Cela cependant n’induit pas une répétition permanente, ni un écrasement des individualités par le poids de l’inamovible : encadrés par un certain déterminisme, les mouvements des protagonistes ont un sens autre que celui de contribuer à la survie du système dans lequel ils agissent, autre que celui de valider les règles de la société : ils restent libres d’échouer ou de réussir, de rester dans le jeu ou d’en sortir, mais toujours entre les murs du collège : c’est ainsi que la mère de Souleymane n’apparaît que pour être un support à l’existence du personnage au sein de sa classe, pour apporter un éclairage sur son comportement dans cette pièce et non en dehors.*
Circularité du monde qu’il filme et qu’il ne met pas en scène, circularité du film, avec ces invariants qui pourtant ne sonnent pas comme des déterminants ou un poids. Eh oui, année après année élèves et professeurs joueront au football ensemble pour se quitter, quels que soient les présents : l’homme passe, les murs s’encastrent. La force du film est de ne pas s’enfermer dans le fixisme, de ne pas s’arrêter : ce paradoxe qui m’échappe, dont je n’arrive pas encore à saisir le sens : comment, tout en montrant un monde figé, lui interdire tout immobilisme. Comment, malgré les 12 conseils de discipline sur 12 qui ont débouché sur une exclusion, réussir à introduire non pas un espoir, non pas une possibilité de variation, mais une potentialité de changement qui est déjà incluse dans le film, qui n’existe pas, mais qui dans le même temps habite l’œuvre (!).

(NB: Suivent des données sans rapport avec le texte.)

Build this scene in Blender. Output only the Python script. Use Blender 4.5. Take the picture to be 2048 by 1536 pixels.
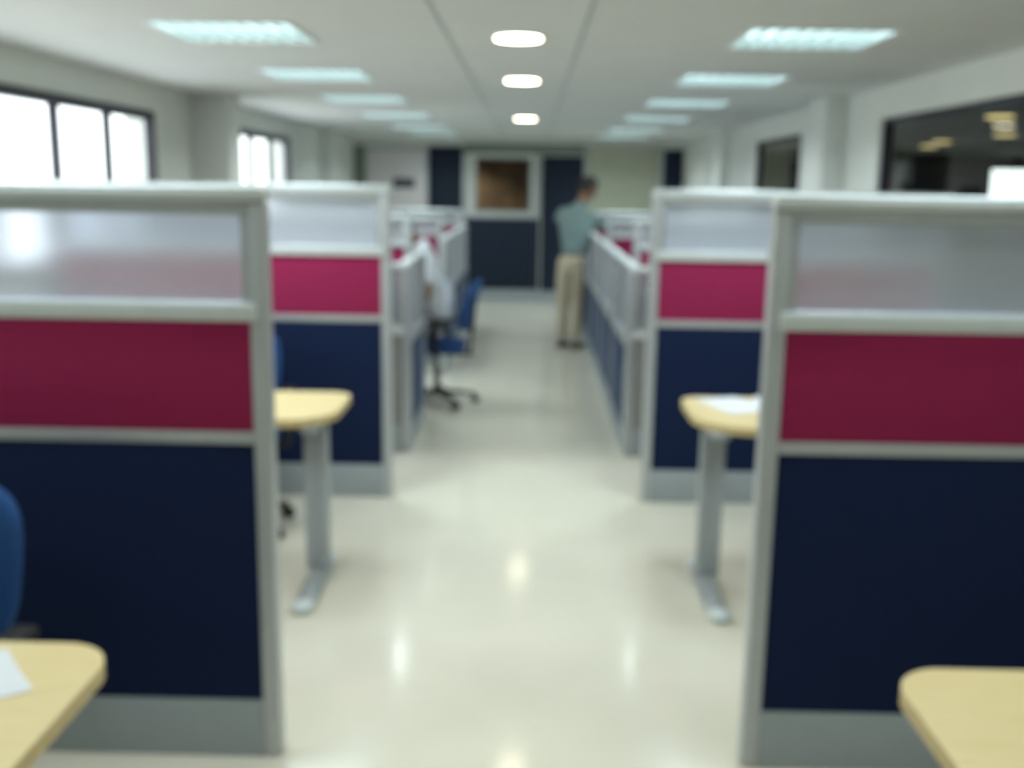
import bpy, bmesh, math, random
from mathutils import Vector, Matrix
random.seed(7)
for o in list(bpy.data.objects): bpy.data.objects.remove(o, do_unlink=True)
S = bpy.context.scene
COL = S.collection
PI = math.pi

# ------------------------------------------------------------------ camera
EYE = 1.68
cam_d = bpy.data.cameras.new('camera'); cam = bpy.data.objects.new('camera', cam_d); COL.objects.link(cam)
cam_d.sensor_width = 36.0; cam_d.lens = 2050.0/2048*36.0; cam_d.clip_end = 200; cam_d.clip_start = 0.02
right = Vector((0.99972795, 0.01819047, 0.01459917))
up = Vector((-0.01781461, 0.19147867, 0.98133509))
fwd = Vector((-0.01505552, 0.98132819, -0.19175064))
cam.matrix_world = Matrix(((right.x, up.x, -fwd.x, 0), (right.y, up.y, -fwd.y, 0), (right.z, up.z, -fwd.z, EYE), (0, 0, 0, 1)))
cam_d.dof.use_dof = True            # the photograph is out of focus: the lens was focused very close
cam_d.dof.focus_distance = 0.30
cam_d.dof.aperture_fstop = 10.5
S.camera = cam

# ------------------------------------------------------------------ world, view
S.view_settings.view_transform = 'Standard'; S.view_settings.look = 'None'
S.view_settings.gamma = 1; S.view_settings.use_curve_mapping = False
S.view_settings.exposure = 0.14
W = bpy.data.worlds.new('world'); S.world = W; W.use_nodes = True
bg = W.node_tree.nodes['Background']; bg.inputs[0].default_value = (0.93, 0.97, 1.0, 1); bg.inputs[1].default_value = 3.6
SKY_PORTALS = True
TROFFER_W = 11.0
DOWN_E = 15.0

# ------------------------------------------------------------------ materials
def mat(name, col, rough=0.6, metal=0.0, noise=0.0, scale=40.0, bump=0.0, spec=0.5, col2=None, stretch=None, sheen=0.0):
    m = bpy.data.materials.new(name); m.use_nodes = True
    nt = m.node_tree; b = nt.nodes['Principled BSDF']
    b.inputs['Base Color'].default_value = (*col, 1); b.inputs['Roughness'].default_value = rough
    b.inputs['Metallic'].default_value = metal; b.inputs['Specular IOR Level'].default_value = spec
    if sheen: b.inputs['Sheen Weight'].default_value = sheen; b.inputs['Sheen Roughness'].default_value = 0.28; b.inputs['Sheen Tint'].default_value = (.45, .6, .9, 1)
    tc = nt.nodes.new('ShaderNodeTexCoord'); mp = nt.nodes.new('ShaderNodeMapping')
    nt.links.new(tc.outputs['Object'], mp.inputs[0])
    if stretch: mp.inputs['Scale'].default_value = stretch
    n = nt.nodes.new('ShaderNodeTexNoise'); n.inputs['Scale'].default_value = scale; n.inputs['Detail'].default_value = 4
    nt.links.new(mp.outputs[0], n.inputs['Vector'])
    c2 = col2 or tuple(c*(1-noise) for c in col)
    if noise or col2:
        r = nt.nodes.new('ShaderNodeValToRGB')
        r.color_ramp.elements[0].color = (*c2, 1); r.color_ramp.elements[1].color = (*col, 1)
        r.color_ramp.elements[0].position = 0.35; r.color_ramp.elements[1].position = 0.65
        nt.links.new(n.outputs[0], r.inputs[0]); nt.links.new(r.outputs[0], b.inputs['Base Color'])
    if bump:
        bp = nt.nodes.new('ShaderNodeBump'); bp.inputs['Strength'].default_value = bump; bp.inputs['Distance'].default_value = 0.003
        nt.links.new(n.outputs[0], bp.inputs['Height']); nt.links.new(bp.outputs[0], b.inputs['Normal'])
    return m
def emit(name, col, s):
    m = bpy.data.materials.new(name); m.use_nodes = True; nt = m.node_tree
    b = nt.nodes['Principled BSDF']; b.inputs['Base Color'].default_value = (.8, .8, .8, 1)
    b.inputs['Emission Color'].default_value = (*col, 1); b.inputs['Emission Strength'].default_value = s
    return m
def glassm(name, tint=(1, 1, 1), gloss=1.0, rough=0.0, base=0.04):
    m = bpy.data.materials.new(name); m.use_nodes = True; nt = m.node_tree
    for n in list(nt.nodes):
        if n.type != 'OUTPUT_MATERIAL': nt.nodes.remove(n)
    out = [n for n in nt.nodes if n.type == 'OUTPUT_MATERIAL'][0]
    t = nt.nodes.new('ShaderNodeBsdfTransparent'); t.inputs[0].default_value = (*tint, 1)
    g = nt.nodes.new('ShaderNodeBsdfGlossy'); g.inputs['Roughness'].default_value = rough
    fr = nt.nodes.new('ShaderNodeFresnel'); fr.inputs[0].default_value = 1.5
    mul = nt.nodes.new('ShaderNodeMath'); mul.operation = 'MULTIPLY'; mul.inputs[1].default_value = gloss
    geo = nt.nodes.new('ShaderNodeNewGeometry'); inv = nt.nodes.new('ShaderNodeMath'); inv.operation = 'SUBTRACT'; inv.inputs[0].default_value = 1
    nt.links.new(geo.outputs['Backfacing'], inv.inputs[1])
    m2 = nt.nodes.new('ShaderNodeMath'); m2.operation = 'MULTIPLY'
    nt.links.new(fr.outputs[0], m2.inputs[0]); nt.links.new(inv.outputs[0], m2.inputs[1]); nt.links.new(m2.outputs[0], mul.inputs[0])
    mx = nt.nodes.new('ShaderNodeMixShader'); nt.links.new(mul.outputs[0], mx.inputs[0])
    nt.links.new(t.outputs[0], mx.inputs[1]); nt.links.new(g.outputs[0], mx.inputs[2]); nt.links.new(mx.outputs[0], out.inputs[0])
    return m
def frosted(name):
    m = bpy.data.materials.new(name); m.use_nodes = True; nt = m.node_tree
    for n in list(nt.nodes):
        if n.type != 'OUTPUT_MATERIAL': nt.nodes.remove(n)
    out = [n for n in nt.nodes if n.type == 'OUTPUT_MATERIAL'][0]
    r = nt.nodes.new('ShaderNodeBsdfRefraction'); r.inputs['Roughness'].default_value = 0.36; r.inputs['IOR'].default_value = 1.12
    r.inputs[0].default_value = (.86, .88, .93, 1)
    d = nt.nodes.new('ShaderNodeBsdfDiffuse'); d.inputs[0].default_value = (.78, .82, .86, 1)
    tl = nt.nodes.new('ShaderNodeBsdfTranslucent'); tl.inputs[0].default_value = (.84, .88, .92, 1)
    g = nt.nodes.new('ShaderNodeBsdfGlossy'); g.inputs['Roughness'].default_value = 0.35
    tc = nt.nodes.new('ShaderNodeTexCoord'); nz = nt.nodes.new('ShaderNodeTexNoise'); nz.inputs['Scale'].default_value = 400
    bp = nt.nodes.new('ShaderNodeBump'); bp.inputs['Strength'].default_value = .1; bp.inputs['Distance'].default_value = .0005
    nt.links.new(tc.outputs['Object'], nz.inputs['Vector']); nt.links.new(nz.outputs[0], bp.inputs['Height']); nt.links.new(bp.outputs[0], r.inputs['Normal'])
    a = nt.nodes.new('ShaderNodeMixShader'); a.inputs[0].default_value = .5
    nt.links.new(d.outputs[0], a.inputs[1]); nt.links.new(tl.outputs[0], a.inputs[2])
    b = nt.nodes.new('ShaderNodeMixShader'); b.inputs[0].default_value = .32
    nt.links.new(r.outputs[0], b.inputs[1]); nt.links.new(a.outputs[0], b.inputs[2])
    c = nt.nodes.new('ShaderNodeMixShader'); c.inputs[0].default_value = .06
    nt.links.new(b.outputs[0], c.inputs[1]); nt.links.new(g.outputs[0], c.inputs[2])
    nt.links.new(c.outputs[0], out.inputs[0])
    return m

M = {}
M['floor'] = mat('polished cream vinyl', (.82, .79, .675), .12, noise=.09, scale=1.3, spec=.4)
M['ceil'] = mat('painted ceiling board', (.68, .70, .695), .8, noise=.03, scale=3, spec=.2)
M['wall'] = mat('painted wall', (.78, .81, .77), .7, noise=.03, scale=4, spec=.3)
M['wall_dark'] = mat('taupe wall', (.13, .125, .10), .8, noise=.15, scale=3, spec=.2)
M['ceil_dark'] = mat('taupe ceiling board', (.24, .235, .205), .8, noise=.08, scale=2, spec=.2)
M['brown'] = mat('brown wall', (.20, .14, .09), .8, noise=.55, scale=3.5)
M['alu'] = mat('silver anodised aluminium', (.50, .53, .55), .36, metal=.35, noise=.04, scale=20)
M['alu_lit'] = mat('lit silver aluminium', (.70, .76, .78), .34, metal=.25, noise=.03, scale=20)  # silver aluminium lightened for the light that caps and transoms catch
M['plinth'] = mat('grey painted steel', (.37, .42, .45), .5, metal=.15, noise=.04, scale=12)
M['red'] = mat('crimson fabric', (.34, .024, .098), .9, noise=.12, scale=260, bump=.3, spec=.15, sheen=.15)
M['navy'] = mat('navy fabric', (.010, .020, .064), .9, noise=.15, scale=260, bump=.3, spec=.12, sheen=.5)
M['navy_wall'] = mat('navy laminate', (.010, .019, .042), .6, noise=.1, scale=10, spec=.3)
M['taupe'] = mat('taupe laminate', (.30, .29, .28), .6, noise=.06, scale=10)
M['beech'] = mat('beech laminate', (.86, .73, .40), .38, col2=(.80, .65, .33), scale=6, stretch=(1.2, 14, 14))
M['edge'] = mat('beech edge band', (.66, .52, .25), .5, noise=.08, scale=30)
M['desk_metal'] = mat('grey desk steel', (.40, .44, .46), .4, metal=.3, noise=.04, scale=12)
M['cap'] = mat('pale foot cap', (.66, .74, .76), .35, noise=.03, scale=20)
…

La circularité du film, par son accouplement avec la circularité du réel décrit, débouche sur une expérience cinématographique nouvelle. En refusant les partis pris réalistes ou naturalistes, en choisissant plutôt de se calquer sur une structure du réel, Cantet opère tel un révélateur photographique et repousse la limite de la fiction cinématographique en la plaçant au-delà de la forme du documentaire, dans une nouvelle réalité faussement fictionnelle. Parce qu’il n’a recours ni à l’imitation ni à la mise en scène, il devient créateur au sens le plus "total" du mot, (re)créateur d’un univers, d’une superstructure dans laquelle l’immersion intégrale devient possible. Un monde à cheval entre les déterminismes, l’absence de sens et la liberté, un monde trop proche du nôtre pour ne pas nous y immerger. Plus besoin de fonctionner sur l’indentification, sur l’artifice : nous, spectateurs, nous retrouvons collés au film, aux personnages et à l’environnement, dans un statut nouveau, dans lequel nous ne faisons plus face au film, mais qui ne nous permet cependant pas d’entrer dans le film : un entre-deux, des deux côtés de l’écran, à une place indéfinissable, radicalement nouvelle.

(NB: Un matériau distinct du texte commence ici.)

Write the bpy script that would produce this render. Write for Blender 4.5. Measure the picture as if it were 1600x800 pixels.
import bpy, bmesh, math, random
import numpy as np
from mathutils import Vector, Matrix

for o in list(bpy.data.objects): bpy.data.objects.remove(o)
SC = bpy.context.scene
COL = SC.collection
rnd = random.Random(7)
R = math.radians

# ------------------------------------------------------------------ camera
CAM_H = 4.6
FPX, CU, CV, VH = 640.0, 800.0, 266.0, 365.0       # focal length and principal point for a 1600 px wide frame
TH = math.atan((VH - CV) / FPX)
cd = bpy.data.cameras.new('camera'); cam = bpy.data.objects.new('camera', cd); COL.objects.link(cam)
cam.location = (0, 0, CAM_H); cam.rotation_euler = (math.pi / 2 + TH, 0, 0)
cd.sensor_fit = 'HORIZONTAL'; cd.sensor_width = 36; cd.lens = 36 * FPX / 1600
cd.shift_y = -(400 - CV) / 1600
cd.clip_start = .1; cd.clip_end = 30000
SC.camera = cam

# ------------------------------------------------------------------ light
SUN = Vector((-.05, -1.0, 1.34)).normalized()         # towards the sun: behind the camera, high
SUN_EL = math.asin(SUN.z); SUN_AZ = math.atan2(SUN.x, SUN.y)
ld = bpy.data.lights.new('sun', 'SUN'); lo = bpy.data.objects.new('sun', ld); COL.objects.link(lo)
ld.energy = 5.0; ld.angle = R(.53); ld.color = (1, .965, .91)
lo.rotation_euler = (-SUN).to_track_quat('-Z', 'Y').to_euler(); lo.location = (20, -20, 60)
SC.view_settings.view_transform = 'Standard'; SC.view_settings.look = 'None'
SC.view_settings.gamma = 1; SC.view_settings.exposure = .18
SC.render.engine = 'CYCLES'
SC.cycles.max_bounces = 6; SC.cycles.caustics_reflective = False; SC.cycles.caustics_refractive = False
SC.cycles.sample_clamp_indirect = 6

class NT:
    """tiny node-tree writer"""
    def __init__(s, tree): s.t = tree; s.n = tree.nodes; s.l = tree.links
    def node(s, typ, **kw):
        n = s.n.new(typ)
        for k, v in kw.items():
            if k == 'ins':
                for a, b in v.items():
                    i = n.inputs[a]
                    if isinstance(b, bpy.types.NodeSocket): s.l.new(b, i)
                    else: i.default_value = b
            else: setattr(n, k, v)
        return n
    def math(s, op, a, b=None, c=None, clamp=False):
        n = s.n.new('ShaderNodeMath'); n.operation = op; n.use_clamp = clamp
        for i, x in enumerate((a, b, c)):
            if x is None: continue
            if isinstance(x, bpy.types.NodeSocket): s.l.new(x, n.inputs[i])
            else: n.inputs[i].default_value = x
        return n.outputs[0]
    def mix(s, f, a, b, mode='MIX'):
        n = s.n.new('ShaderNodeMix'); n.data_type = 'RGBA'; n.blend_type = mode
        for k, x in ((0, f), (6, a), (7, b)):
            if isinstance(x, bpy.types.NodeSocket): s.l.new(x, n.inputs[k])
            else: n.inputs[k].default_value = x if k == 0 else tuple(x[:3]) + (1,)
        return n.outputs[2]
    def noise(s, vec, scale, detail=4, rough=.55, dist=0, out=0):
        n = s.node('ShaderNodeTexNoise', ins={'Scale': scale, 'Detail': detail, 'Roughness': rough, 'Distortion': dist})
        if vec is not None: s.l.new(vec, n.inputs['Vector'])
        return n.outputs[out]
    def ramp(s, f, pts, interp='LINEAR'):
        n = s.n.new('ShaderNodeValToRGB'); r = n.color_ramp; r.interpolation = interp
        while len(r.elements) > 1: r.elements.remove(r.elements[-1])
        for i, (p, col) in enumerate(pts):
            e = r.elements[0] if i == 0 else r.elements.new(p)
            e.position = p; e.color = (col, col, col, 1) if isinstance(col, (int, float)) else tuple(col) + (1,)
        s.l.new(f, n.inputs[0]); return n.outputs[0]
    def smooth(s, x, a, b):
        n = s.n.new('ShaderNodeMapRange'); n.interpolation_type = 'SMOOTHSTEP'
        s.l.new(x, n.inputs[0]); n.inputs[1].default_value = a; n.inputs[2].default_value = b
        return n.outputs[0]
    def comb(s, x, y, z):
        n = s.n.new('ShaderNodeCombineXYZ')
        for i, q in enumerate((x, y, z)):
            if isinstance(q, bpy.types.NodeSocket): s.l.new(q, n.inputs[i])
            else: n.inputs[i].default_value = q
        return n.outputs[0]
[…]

Je n’ai pas lu les critiques du film, peut-être aurais-je dû. Peut-être un journaliste a-t-il déjà décrypté de façon beaucoup plus claire, et aboutie, les enjeux de ce film. Et très certainement les clés que je cherche se trouvent dans l’ouvrage de Jacques Rancière, La Fable cinématographique, qui décrit justement cette opposition entre linéarité et centralité du scénario hollywoodien et un modèle bien plus créatif, symbolisé par la nouvelle vague et le nouvel Hollywood, mais étouffé économiquement, un modèle où improvisation, sensualité et déconstruction sont au centre de l’œuvre. Mais il me fallait écrire ce texte à la sortie du film, car je sais que mes limites analytiques ne pourraient être dépassées que par le dialogue. Peut-être saurez-vous voir plus loin que moi, dans cette même direction.
*C’est par ailleurs une dimension intéressante du film, surtout si l’on fait le parallèle avec La Belle Personne, sorti quasiment dans le même temps : tandis qu’Entre les murs ne sort du collège que pour mieux l’expliquer, La Belle personne se refuse à entrer dans la salle de cours si ce n’est pour y tirer une expérience extrascolaire : c’est un film apolitique, asystémique. Reste à savoir s’il s’agit de deux films antithétiques qui n’ont rien en commun ou si l’un complète l’autre : la finitude, la perfectio d’Entre les murs contrastant pour moi avec l’inachèvement de La Belle Personne, la première hypothèse serait à privilégier.